After sometime, you find a job. It’s a cause for celebration and people say, ‘See, we told you it would eventually happen.’ ‘Thank you,’ you say and count your lucky stars. When pay day comes, you feel like the richest person on earth. But by the time its mid month, reality begins to sink in. You discover that even with a salary, your broke days are not entirely behind you and you realise how expensive electricity is and how unaffordable the basic food has become. Even butter begins to feel like a luxury.  

 

However, for years you work diligently and efficiently and with the same cycle persisting of money running out by mid month after every payday. Each year you hope you will earn enough to live a life that resembles the one you imagined while at University. But with each year things seem to get worse. Your pay can hardly suffice because things keep getting more and more expensive.  The country imports almost every item you use for your daily sustenance and any negative fluctuation in the currency causes a further increase in prices of goods.

 

 Soon, you come to realise that it’s impossible to survive on your salary alone and you decide to start a business for extra income and turn a corner of your sitting room at home into your office. But the odds are not in your favour. In addition to the economic problems the country is facing, problems that have led you to seek extra income to survive, the country begins to experience eight hours of load shedding, sometimes even more. This, the government says is necessary due to the low water levels. They hint that if the country experiences good rainfall, load shedding will reduce but once the rainy season starts, they say it will take at least three rainy seasons to generate enough hydroelectricity.  You cringe at load shedding although you are yet to understand just how this affects you.

 

In time, you develop a full appreciation of what load shedding brings to your life.
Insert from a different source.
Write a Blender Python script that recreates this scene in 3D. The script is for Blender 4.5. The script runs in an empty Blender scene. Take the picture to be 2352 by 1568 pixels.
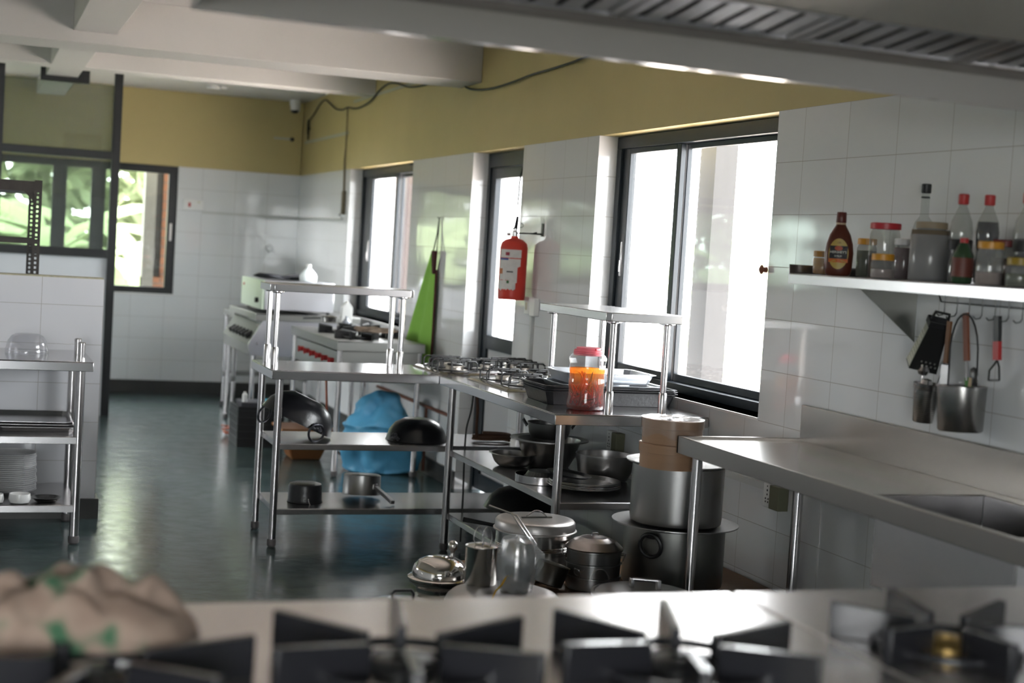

You are unable to conduct the business you thought could earn you extra income because there is a pitch black darkness that greets you every night when you get home. You think about buying a generator, inventor or a solar system but these, because of the exchange rate, have become more expensive for you to afford. This business is now something that you are unable to do. But you can’t afford to wait for the day when the Kariba dam fills up to supply you with adequate electricity. So you think of another business to do and since your first business failed and swallowed all your capital, you get a small loan to start the business. It isn’t long before you come to realise that whatever business you do, loadshedding and the weak kwacha negatively affect production and profitability. You make a loss and the business goes under. The consequences are dire. The financial institution you borrowed money from wants its money back otherwise they will get all the items you put up as collateral. So to repay the loan you get numerous salary advances from work and other small loans from Shylocks. Soon the actual money you take home from your pay reduces to zero because everything else goes to the people you owe.

 

Now, you have hit rock bottom and you begin to wonder just how you got to this place. Didn’t you do everything right? Go to school as you were told? Kept away from stealing and tried at business? As you reflect on all this you begin to wonder whether there was ever any chance of you making it in life. Somehow, you feel like the odds were stuck against you from the very beginning.  At this point, a feeling of doom looms over you.  Just how did you become a prisoner of the very things you thought would give you economic and financial freedom; school, a job and steady income?

 

This feeling however wears away once the human quest to survive begins to set in.

 And that willpower is a good thing.

The unfortunate thing is that if you were asked to do all this again, you will choose to do it all the same way. This time, just hoping for different results.